Persons of the Year

I don't like the word 'persons'. I totally prefer 'people' as the plural of 'person' rather than 'persons'. Our campus pastor uses 'persons' all the time, and I cringe every time I hear it. Technically, he's not wrong, I suppose, as discussed in this interesting article.

But this post is not about semantics. As pointed out in this Stephen Colbert Report clip, Jesus isn't all about semantics either.

He is, however, all about taking care of the poor, sick, and marginalized, which is what TIME's Persons of the Year are all about as well. (Did you like my transition? :-D)

The winners are Bono and Bill and Melinda Gates. I've discussed Bono before. So has TIME.

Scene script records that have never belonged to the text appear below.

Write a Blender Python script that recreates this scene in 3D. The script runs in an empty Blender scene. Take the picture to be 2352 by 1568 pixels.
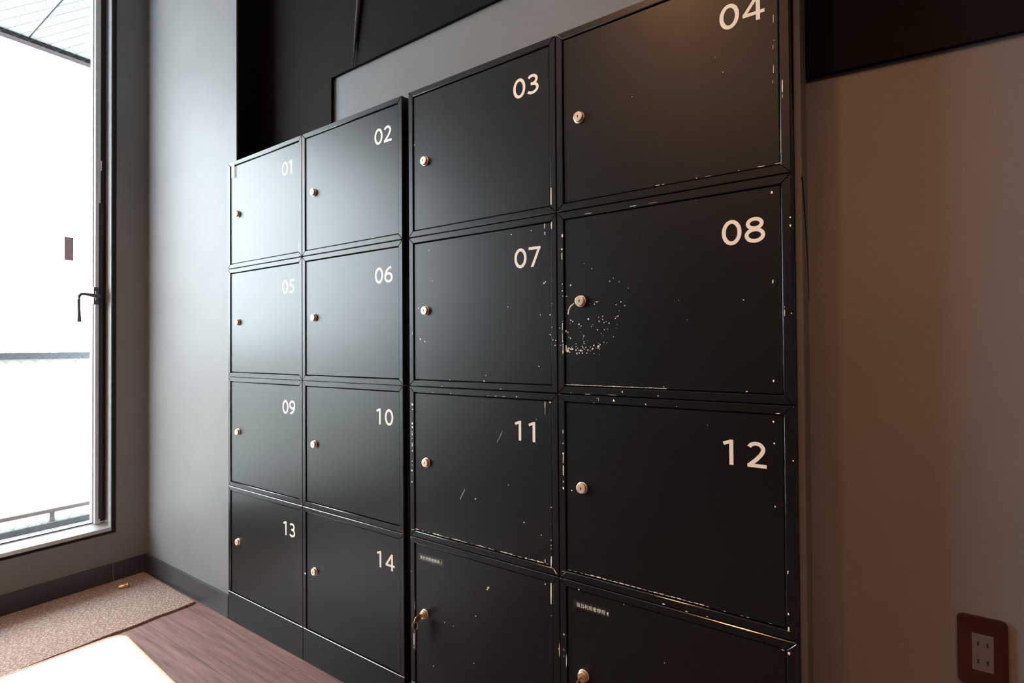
import bpy, bmesh, math, random
from mathutils import Vector, Matrix

# ------------------------------------------------------------------ camera, world, lights, exposure
sc = bpy.context.scene
COL = sc.collection
CAM = Vector((2.0894, -1.0689, 1.0625))
FWD = Vector((-0.56277, 0.82655, 0.01081))
RGT = Vector((0.82652, 0.56282, -0.00669))
cam_data = bpy.data.cameras.new('camera')
cam_data.sensor_width = 36.0
cam_data.lens = 1193.86 / 2352 * 36
cam_data.clip_start = 0.02
cam = bpy.data.objects.new('camera', cam_data)
COL.objects.link(cam)
f_ = FWD.normalized(); r_ = (RGT - f_ * RGT.dot(f_)).normalized(); u_ = r_.cross(f_)
M = Matrix((r_, u_, -f_)).transposed().to_4x4(); M.translation = CAM
cam.matrix_world = M
sc.camera = cam

sc.view_settings.view_transform = 'Standard'
sc.view_settings.look = 'None'
sc.view_settings.exposure = 0.15
sc.view_settings.gamma = 1.0
sc.view_settings.use_curve_mapping = False

world = bpy.data.worlds.new('overcast_sky'); sc.world = world; world.use_nodes = True
bgn = world.node_tree.nodes['Background']
bgn.inputs[0].default_value = (0.86, 0.94, 1.0, 1)
bgn.inputs[1].default_value = SKY = 17.5

def area_light(name, loc, target, size, size_y, power, color, portal=False):
    l = bpy.data.lights.new(name, 'AREA'); l.shape = 'RECTANGLE'; l.size = size; l.size_y = size_y
    l.energy = power; l.color = color
    if portal: l.cycles.is_portal = True
    o = bpy.data.objects.new(name, l); COL.objects.link(o); o.location = loc
    o.rotation_euler = (Vector(target) - Vector(loc)).to_track_quat('-Z', 'Y').to_euler()
    return o
area_light('window_portal', (-0.86, -1.0, 1.5), (1, -1.0, 1.5), 1.8, 2.6, 1, (1, 1, 1), True)

def spot(name, loc, target, power, angle=110, blend=0.8, radius=0.035, color=(1.0, 0.49, 0.23)):
    l = bpy.data.lights.new(name, 'SPOT'); l.energy = power; l.spot_size = math.radians(angle)
    l.spot_blend = blend; l.shadow_soft_size = radius; l.color = color
    o = bpy.data.objects.new(name, l); COL.objects.link(o); o.location = loc
    o.rotation_euler = (Vector(target) - Vector(loc)).to_track_quat('-Z', 'Y').to_euler()
    return o
WARM = (1.0, 0.49, 0.23)
spot('warm_spot', (1.45, -1.05, 2.72), (1.5, -0.1, 0.7), 25, radius=0.05, angle=95)
spot('warm_spot', (2.75, -1.70, 2.72), (2.45, 0.14, 0.35), 58, radius=0.05, angle=62, blend=1.0)
spot('warm_spot', (0.75, -1.7, 2.72), (-0.75, -0.75, 0.45), 46, radius=0.05, angle=75)  # added unseen spot that warms and brightens the window wall
area_light('warm_fill', (1.1, -2.6, 2.90), (1.1, -2.6, 0), 1.2, 0.6, 14, WARM)  # added unseen fill, gives the upper locker doors a warm glow
area_light('warm_fill', (2.6, -2.9, 2.90), (2.6, -2.9, 0), 1.6, 0.6, 15, WARM)  # second added fill, even warm light on lockers and walls

# ------------------------------------------------------------------ materials
def new_mat(name):
    m = bpy.data.materials.new(name); m.use_nodes = True
    nt = m.node_tree; return m, nt, nt.nodes['Principled BSDF']

def mat(name, color, rough=0.5, metal=0.0, spec=0.5, noise=None, bump=None, var=0.0, rough_var=0.0):
    """noise = texture scale for colour variation, bump = (scale, strength, distance)"""
    m, nt, b = new_mat(name)
    b.inputs['Base Color'].default_value = (*color, 1); b.inputs['Roughness'].default_value = rough
    b.inputs['Metallic'].default_value = metal; b.inputs['Specular IOR Level'].default_value = spec
    tc = nt.nodes.new('ShaderNodeTexCoord')
    if noise:
        n = nt.nodes.new('ShaderNodeTexNoise'); n.inputs['Scale'].default_value = noise; n.inputs['Detail'].default_value = 6
        nt.links.new(tc.outputs['Object'], n.inputs['Vector'])
        r = nt.nodes.new('ShaderNodeValToRGB')
        r.color_ramp.elements[0].position = 0.3; r.color_ramp.elements[1].position = 0.7
        r.color_ramp.elements[0].color = (*[c * (1 - var) for c in color], 1)
        r.color_ramp.elements[1].color = (*[min(1, c * (1 + var)) for c in color], 1)
        nt.links.new(n.outputs['Fac'], r.inputs['Fac']); nt.links.new(r.outputs['Color'], b.inputs['Base Color'])
        if rough_var:
            mr = nt.nodes.new('ShaderNodeMapRange'); mr.inputs['To Min'].default_value = rough - rough_var
            mr.inputs['To Max'].default_value = rough + rough_var
            nt.links.new(n.outputs['Fac'], mr.inputs['Value']); nt.links.new(mr.outputs[0], b.inputs['Roughness'])
    if bump:
        n2 = nt.nodes.new('ShaderNodeTexNoise'); n2.inputs['Scale'].default_value = bump[0]; n2.inputs['Detail'].default_value = 3
        nt.links.new(tc.outputs['Object'], n2.inputs['Vector'])
        bp = nt.nodes.new('ShaderNodeBump'); bp.inputs['Strength'].default_value = bump[1]; bp.inputs['Distance'].default_value = bump[2]
        nt.links.new(n2.outputs['Fac'], bp.inputs['Height']); nt.links.new(bp.outputs['Normal'], b.inputs['Normal'])
    return m

M_BLACK = mat('black_locker_paint', (0.0045, 0.0042, 0.0042), 0.37, spec=0.38, noise=2.5, var=0.15, bump=(900, 0.12, 0.0004), rough_var=0.03)
M_EDGE = mat('black_paint_edge', (0.008, 0.0075, 0.0075), 0.16, spec=1.0)
M_CHIP = mat('chipped_paint', (0.95, 0.86, 0.72), 0.6, noise=200, var=0.15)
M_DIGIT = mat('cream_lettering', (0.90, 0.80, 0.70), 0.5)
M_LOCK = mat('nickel_lock', (0.92, 0.74, 0.60), 0.34, metal=0.55)
M_BRASS = mat('brass', (0.85, 0.62, 0.36), 0.28, metal=0.9)
M_DARK = mat('dark_void', (0.006, 0.005, 0.005), 0.8)
M_WALL = mat('grey_wall_paint', (0.195, 0.191, 0.191), 0.50, spec=0.26, noise=3.0, var=0.07, bump=(160, 0.25, 0.001), rough_var=0.05)
M_SOFFIT = mat('matte_black', (0.006, 0.0032, 0.0028), 0.8, spec=0.15, noise=4, var=0.2, bump=(300, 0.2, 0.0005))  # wall panel black, also on its shade-imitating leg and jamb facing
M_BASE = mat('dark_grey_skirting', (0.05, 0.05, 0.053), 0.42, noise=6, var=0.15, bump=(200, 0.1, 0.0005))
M_ALU = mat('grey_window_aluminium', (0.5, 0.5, 0.51), 0.30, metal=0.2, noise=30, var=0.1)
M_RUBBER = mat('black_gasket', (0.015, 0.012, 0.013), 0.55)
M_CEIL = mat('ceiling_paint', (0.45, 0.42, 0.38), 0.8)
M_ROOM = mat('room_wall_paint', (0.09, 0.08, 0.075), 0.7)
M_OUTLET = mat('bronze_plate', (0.10, 0.042, 0.03), 0.28, metal=0.75)
M_SOCKET = mat('grey_plastic', (0.13, 0.115, 0.11), 0.45)
M_CONC = mat('balcony_concrete', (0.085, 0.09, 0.09), 0.85, noise=14, var=0.10, bump=(60, 0.3, 0.002))
M_TAG = mat('black_plastic', (0.012, 0.011, 0.011), 0.3)
M_PAPER = mat('tag_paper', (0.42, 0.38, 0.36), 0.6, noise=400, var=0.5)
M_TAPE = mat('dark_tape', (0.018, 0.016, 0.016), 0.22)
M_CORD = mat('clear_cord', (0.45, 0.33, 0.22), 0.3)
M_STICK = mat('grey_sticker', (0.40, 0.34, 0.38), 0.6)
M_RUGEDGE = mat('tan_piping', (0.80, 0.50, 0.34), 0.8, noise=200, var=0.1)
M_RUG = mat('white_mat_cloth', (0.92, 0.90, 0.87), 0.9, noise=40, var=0.03, bump=(500, 0.4, 0.001))

# planks running along X
def plank_material():
    m, nt, b = new_mat('brown_plank_floor'); N = nt.nodes; L = nt.links
    tc = N.new('ShaderNodeTexCoord')
    br = N.new('ShaderNodeTexBrick'); br.offset = 0.37
    mp = N.new('ShaderNodeMapping'); mp.inputs['Location'].default_value = (0.31, 0.195, 0)
    br.inputs['Scale'].default_value = 1; br.inputs['Brick Width'].default_value = 1.3; br.inputs['Row Height'].default_value = 0.15
    br.inputs['Mortar Size'].default_value = 0.0012; br.inputs['Mortar Smooth'].default_value = 0.2
    br.inputs['Color1'].default_value = (0.23, 0.135, 0.122, 1); br.inputs['Color2'].default_value = (0.17, 0.098, 0.088, 1)
    br.inputs['Mortar'].default_value = (0.10, 0.06, 0.052, 1)
    L.new(tc.outputs['Object'], mp.inputs['Vector']); L.new(mp.outputs[0], br.inputs['Vector'])
    m2 = N.new('ShaderNodeMapping'); m2.inputs['Scale'].default_value = (2.2, 38, 1)
    L.new(tc.outputs['Object'], m2.inputs['Vector'])
    n = N.new('ShaderNodeTexNoise'); n.inputs['Scale'].default_value = 1.6; n.inputs['Detail'].default_value = 8; n.inputs['Roughness'].default_value = 0.65
    L.new(m2.outputs[0], n.inputs['Vector'])
    r = N.new('ShaderNodeValToRGB'); r.color_ramp.elements[0].position = 0.32; r.color_ramp.elements[1].position = 0.72
    r.color_ramp.elements[0].color = (0.55, 0.52, 0.50, 1); r.color_ramp.elements[1].color = (1.55, 1.45, 1.4, 1)
    L.new(n.outputs['Fac'], r.inputs['Fac'])
    mx = N.new('ShaderNodeMix'); mx.data_type = 'RGBA'; mx.blend_type = 'MULTIPLY'; mx.inputs[0].default_value = 1
    L.new(br.outputs['Color'], mx.inputs[6]); L.new(r.outputs['Color'], mx.inputs[7]); L.new(mx.outputs[2], b.inputs['Base Color'])
    mr = N.new('ShaderNodeMapRange'); mr.inputs['To Min'].default_value = 0.42; mr.inputs['To Max'].default_value = 0.6
    L.new(n.outputs['Fac'], mr.inputs['Value']); L.new(mr.outputs[0], b.inputs['Roughness'])
    bp = N.new('ShaderNodeBump'); bp.inputs['Strength'].default_value = 0.25; bp.inputs['Distance'].default_value = 0.001
    ad = N.new('ShaderNodeMath'); ad.operation = 'SUBTRACT'; L.new(n.outputs['Fac'], ad.inputs[0]); L.new(br.outputs['Fac'], ad.inputs[1])
    L.new(ad.outputs[0], bp.inputs['Height']); L.new(bp.outputs['Normal'], b.inputs['Normal'])
    return m
M_FLOOR = plank_material()

def coir_material():
    m, nt, b = new_mat('brown_woven_mat'); N = nt.nodes; L = nt.links
    b.inputs['Roughness'].default_value = 0.9; b.inputs['Specular IOR Level'].default_value = 0.2
    tc = N.new('ShaderNodeTexCoord'); mp = N.new('ShaderNodeMapping'); mp.inputs['Scale'].default_value = (46, 30, 40)
    mp.inputs['Rotation'].default_value = (0, 0, 0.5)
    L.new(tc.outputs['Object'], mp.inputs['Vector'])
    v = N.new('ShaderNodeTexVoronoi'); v.feature = 'SMOOTH_F1'; L.new(mp.outputs[0], v.inputs['Vector'])
    n = N.new('ShaderNodeTexNoise'); n.inputs['Scale'].default_value = 3; n.inputs['Detail'].default_value = 6; L.new(mp.outputs[0], n.inputs['Vector'])
    ad = N.new('ShaderNodeMath'); ad.operation = 'ADD'; L.new(v.outputs['Distance'], ad.inputs[0]); L.new(n.outputs['Fac'], ad.inputs[1])
    r = N.new('ShaderNodeValToRGB'); r.color_ramp.elements[0].position = 0.45; r.color_ramp.elements[1].position = 1.25
    r.color_ramp.elements[0].color = (0.62, 0.50, 0.43, 1); r.color_ramp.elements[1].color = (0.26, 0.18, 0.14, 1)
    L.new(ad.outputs[0], r.inputs['Fac']); L.new(r.outputs['Color'], b.inputs['Base Color'])
    bp = N.new('ShaderNodeBump'); bp.invert = True; bp.inputs['Strength'].default_value = 0.8; bp.inputs['Distance'].default_value = 0.004
    L.new(ad.outputs[0], bp.inputs['Height']); L.new(bp.outputs['Normal'], b.inputs['Normal'])
    return m
M_COIR = coir_material()

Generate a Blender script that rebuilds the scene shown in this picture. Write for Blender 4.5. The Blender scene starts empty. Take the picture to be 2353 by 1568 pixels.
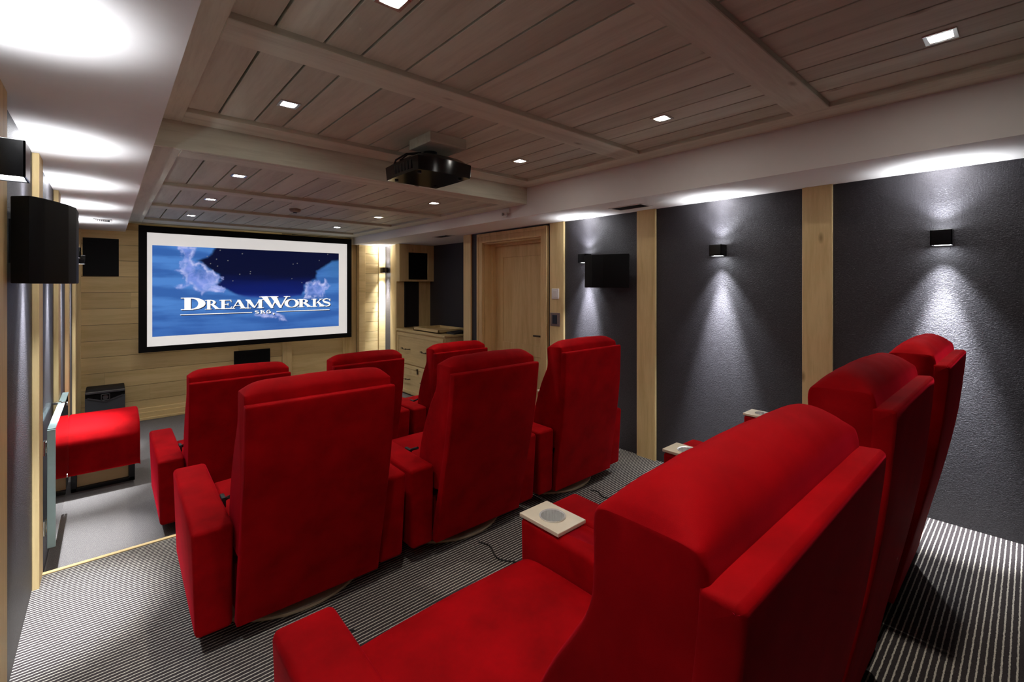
import bpy, bmesh, math, random
from mathutils import Vector, Matrix, noise
random.seed(7)
SC = bpy.context.scene
COL = SC.collection
PI = math.pi

# ------------------------------------------------------------------ materials
def _mat(name):
    m = bpy.data.materials.new(name); m.use_nodes = True
    nt = m.node_tree; nt.nodes.clear()
    out = nt.nodes.new('ShaderNodeOutputMaterial')
    b = nt.nodes.new('ShaderNodeBsdfPrincipled')
    nt.links.new(b.outputs[0], out.inputs[0])
    return m, nt, b
def N(nt, typ, **kw):
    n = nt.nodes.new(typ)
    for k, v in kw.items():
        if k in n.inputs: n.inputs[k].default_value = v
        else: setattr(n, k, v)
    return n
def L(nt, a, b): nt.links.new(a, b)
def lin(r, g, b):
    f = lambda c: (c/255/12.92) if c/255 <= .04045 else ((c/255+.055)/1.055)**2.4
    return (f(r), f(g), f(b), 1)
def ramp(nt, fac, stops):
    r = nt.nodes.new('ShaderNodeValToRGB')
    e = r.color_ramp.elements
    while len(e) < len(stops): e.new(.5)
    for i, (p, c) in enumerate(stops):
        e[i].position = p; e[i].color = c
    L(nt, fac, r.inputs[0]); return r
def mapping(nt, scale, src='Object'):
    tc = nt.nodes.new('ShaderNodeTexCoord'); mp = nt.nodes.new('ShaderNodeMapping')
    mp.inputs['Scale'].default_value = scale
    L(nt, tc.outputs[src], mp.inputs[0]); return mp
def plain(name, col, rough=.5, metal=0, emis=None, es=0, noise_amt=.06, spec=None):
    m, nt, b = _mat(name)
    mp = mapping(nt, (9, 9, 9)); nz = N(nt, 'ShaderNodeTexNoise', Scale=2.0, Detail=3.0)
    L(nt, mp.outputs[0], nz.inputs['Vector'])
    d = 1-noise_amt
    r = ramp(nt, nz.outputs['Fac'], [(.3, (col[0]*d, col[1]*d, col[2]*d, 1)), (.7, col)])
    L(nt, r.outputs[0], b.inputs['Base Color'])
    b.inputs['Roughness'].default_value = rough; b.inputs['Metallic'].default_value = metal
    if spec is not None: b.inputs['Specular IOR Level'].default_value = spec
    if emis:
        b.inputs['Emission Color'].default_value = emis; b.inputs['Emission Strength'].default_value = es
    return m
def wood(name, light, dark, axis='X', rough=.55, knots=True, tone=False, freq=1.0, bump=.15):
    """sawn pine: stretched grain, wavy rings, soft knots; tone = per plank value attribute"""
    m, nt, b = _mat(name)
    k = {'X': (.55, 7, 7), 'Y': (7, .55, 7), 'Z': (7, 7, .55)}[axis]
    k = tuple(c*freq for c in k)
    mp = mapping(nt, k)
    vec = mp.outputs[0]
    if tone:
        at = nt.nodes.new('ShaderNodeAttribute'); at.attribute_name = 'tone'
        ad = N(nt, 'ShaderNodeVectorMath', operation='MULTIPLY_ADD')
        ad.inputs[1].default_value = (37, 23, 31)
        L(nt, at.outputs['Color'], ad.inputs[0]); L(nt, vec, ad.inputs[2]); vec = ad.outputs[0]
    n1 = N(nt, 'ShaderNodeTexNoise', Scale=1.4, Detail=6.0, Roughness=.6, Distortion=.6)
    L(nt, vec, n1.inputs['Vector'])
    n2 = N(nt, 'ShaderNodeTexNoise', Scale=9.0, Detail=4.0, Roughness=.7)
    L(nt, vec, n2.inputs['Vector'])
    mx = N(nt, 'ShaderNodeMath', operation='MULTIPLY_ADD'); mx.inputs[1].default_value = .35
    L(nt, n2.outputs['Fac'], mx.inputs[0]); 
    sc = N(nt, 'ShaderNodeMath', operation='MULTIPLY'); sc.inputs[1].default_value = .75
    L(nt, n1.outputs['Fac'], sc.inputs[0]); L(nt, sc.outputs[0], mx.inputs[2])
    r = ramp(nt, mx.outputs[0], [(.36, dark), (.60, light), (.8, tuple(min(1, c*1.06) for c in light[:3])+(1,))])
    colr = r.outputs[0]
    if knots:
        kk = {'X': (1.7, 4, 4), 'Y': (4, 1.7, 4), 'Z': (4, 4, 1.7)}[axis]
        mp2 = mapping(nt, kk)
        vo = N(nt, 'ShaderNodeTexVoronoi', Scale=.9); L(nt, mp2.outputs[0], vo.inputs['Vector'])
        kr = ramp(nt, vo.outputs['Distance'], [(.02, (.40, .34, .28, 1)), (.07, (1, 1, 1, 1))])
        mm = N(nt, 'ShaderNodeMix', data_type='RGBA', blend_type='MULTIPLY'); mm.inputs[0].default_value = .8
        L(nt, colr, mm.inputs[6]); L(nt, kr.outputs[0], mm.inputs[7]); colr = mm.outputs[2]
    if tone:
        tr = ramp(nt, at.outputs['Fac'], [(0, (.80, .79, .78, 1)), (1, (1.0, 1.0, 1.0, 1))])
        m3 = N(nt, 'ShaderNodeMix', data_type='RGBA', blend_type='MULTIPLY'); m3.inputs[0].default_value = 1
        L(nt, colr, m3.inputs[6]); L(nt, tr.outputs[0], m3.inputs[7]); colr = m3.outputs[2]
    L(nt, colr, b.inputs['Base Color'])
    b.inputs['Roughness'].default_value = rough
    b.inputs['Specular IOR Level'].default_value = .3
    bp = N(nt, 'ShaderNodeBump', Strength=bump, Distance=.003)
    L(nt, n2.outputs['Fac'], bp.inputs['Height']); L(nt, bp.outputs[0], b.inputs['Normal'])
    return m
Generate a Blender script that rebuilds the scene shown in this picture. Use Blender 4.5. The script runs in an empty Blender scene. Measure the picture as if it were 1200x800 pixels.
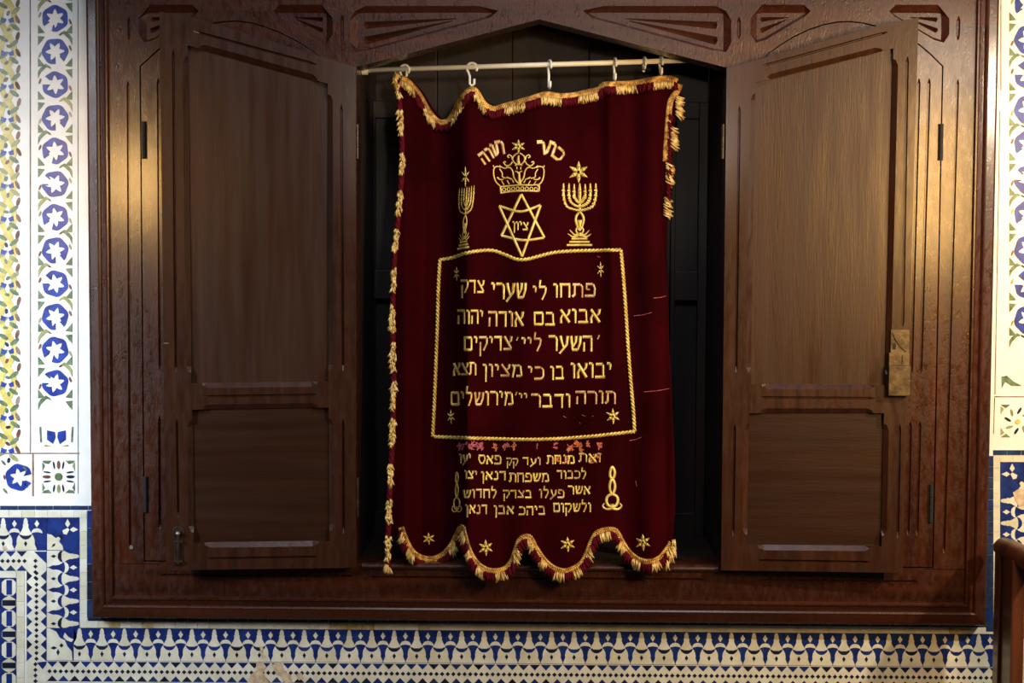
import bpy, bmesh, math, random
from mathutils import Vector, Matrix, Euler
from mathutils.geometry import tessellate_polygon

random.seed(7)
scene = bpy.context.scene
COL = scene.collection

# ------------------------------------------------------------------ camera
Z0 = 0.75                                   # height of the ark's lower edge above the floor
FPX = 1847.0
CAM_LOC = Vector((0.00375, -3.74146, 0.86792 + Z0))
CAM_ROT = Euler((1.51498184, -0.0046304, 0.01877979), 'XYZ')
cd = bpy.data.cameras.new('camera')
cd.sensor_width = 36.0
cd.lens = 36.0 * FPX / 1200.0
cam = bpy.data.objects.new('camera', cd)
cam.location = CAM_LOC
cam.rotation_euler = CAM_ROT
COL.objects.link(cam)
scene.camera = cam

# ------------------------------------------------------------------ light, exposure
scene.view_settings.view_transform = 'Standard'
scene.view_settings.look = 'None'
scene.view_settings.gamma = 1.0
scene.view_settings.use_curve_mapping = False
scene.view_settings.exposure = 0.0
world = bpy.data.worlds.new('world')
scene.world = world
world.use_nodes = True
wb = world.node_tree.nodes['Background']
wb.inputs[0].default_value = (0.95, 0.93, 0.95, 1)
wb.inputs[1].default_value = 0.03


def lamp(name, kind, loc, target, energy, color, size=0.3, size_y=None, spot=None, blend=0.5, spread=None):
    l = bpy.data.lights.new(name, kind)
    l.energy = energy
    l.color = color
    if kind == 'AREA':
        l.size = size
        if size_y:
            l.shape = 'RECTANGLE'
            l.size_y = size_y
        if spread:
            l.spread = math.radians(spread)
    else:
        l.shadow_soft_size = size
    if kind == 'SPOT':
        l.spot_size = math.radians(spot)
        l.spot_blend = blend
    o = bpy.data.objects.new(name, l)
    o.location = loc
    o.rotation_euler = (Vector(target) - Vector(loc)).to_track_quat('-Z', 'Y').to_euler()
    COL.objects.link(o)
    return o


WARM = (1.0, 0.57, 0.17)
lamp('skylight', 'AREA', (0.1, -1.7, 3.3), (-0.1, 0.0, 1.9), 12, (0.84, 0.88, 1.0), 1.6, 0.7, spread=110)
lamp('window_light', 'AREA', (-2.15, -1.55, 2.0), (-1.30, 0.0, 1.25), 6.3, (0.84, 0.92, 1.0), 0.6, 0.9, spread=45)
lamp('warm_lamp', 'SPOT', (2.05, -1.25, 2.15), (1.15, 0.0, 1.42), 165, (1.0, 0.84, 0.60), 0.05, spot=76, blend=0.9)
lamp('wall_lamp', 'AREA', (1.25, -1.8, 1.86), (1.0, 0.0, 1.84), 15, WARM, 0.42, 0.5, spread=120)
lamp('wall_lamp', 'SPOT', (-1.40, -1.80, 1.86), (-0.93, 0.0, 1.80), 52, WARM, 0.12, spot=26, blend=1.0)
lamp('ceiling_lamp', 'SPOT', (1.5, -2.2, 2.32), (0.08, 0.0, 1.52), 62, (1.0, 0.89, 0.73), 0.16, spot=54, blend=0.9)

lamp('rod_fill_spot', 'SPOT', (0.25, -3.0, 2.02), (0.0, 0.0, 2.01), 58, (1.0, 0.90, 0.74), 0.06, spot=22, blend=0.6)  # added fill with no known source, brightens the rod and hooks


# ------------------------------------------------------------------ geometry helpers
ROTM = CAM_ROT.to_matrix()


def ray(px, py):
    return ROTM @ Vector(((px - 600.0) / FPX, (400.0 - py) / FPX, -1.0))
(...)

My parents suscribe to TIME, and I read the long articles about the winners after dinner tonight. I had heard of the Gates' charitable efforts in the healthcare sector, how they were giving away more money than anyone, but I always figured that was because they have more money than anyone. This article shed more light into their heart in what they're doing, and their determination to go about their giving in a responsible way.
The article also made me think- Bill Gates is probably the most hated man in computer circles (hence the Slashdot graphic)- but probably, now, undeservingly so. Some in the *nix group claim they believe what they do about free ('free' as is speech and as in beer) software because an alternative, low cost solution could eliminate the digital divide and help developing countries enter the Information Age more quickly, eliminating poverty by providing jobs. Free software could make the software currently only available to those who can shell out hundreds or thousands of dollars accessible to all, allowing any number of people to gain useful skills, encourage innovation, and have a voice in the world.
Microsoft is not all about the free-as-in-speech-or-beer software, but, in a way, is still working toward the same causes as the *nix folks via the Gates' organization. I started to think, what if there was a legitimite "Robin Hood" approach? "Take from the rich, give to the poor." Who are the rich? (Hint: 'Bill Gates' is the wrong answer here) Major corporations. That have lots of computers. And servers. And ALL give lots of money to Microsoft through license fees and support plans. Who are the poor? The millions of people in the world without access to elecricity or running water or, yes, computers. Those that don't have a chance of giving Microsoft a penny.

Although I'm not exactly calling the Gates modern Robin Hoods- they do live in a $100 million house- I respect that money from the richest is going to the poorest, even if it is a small percentage. We can only pray it makes a dent.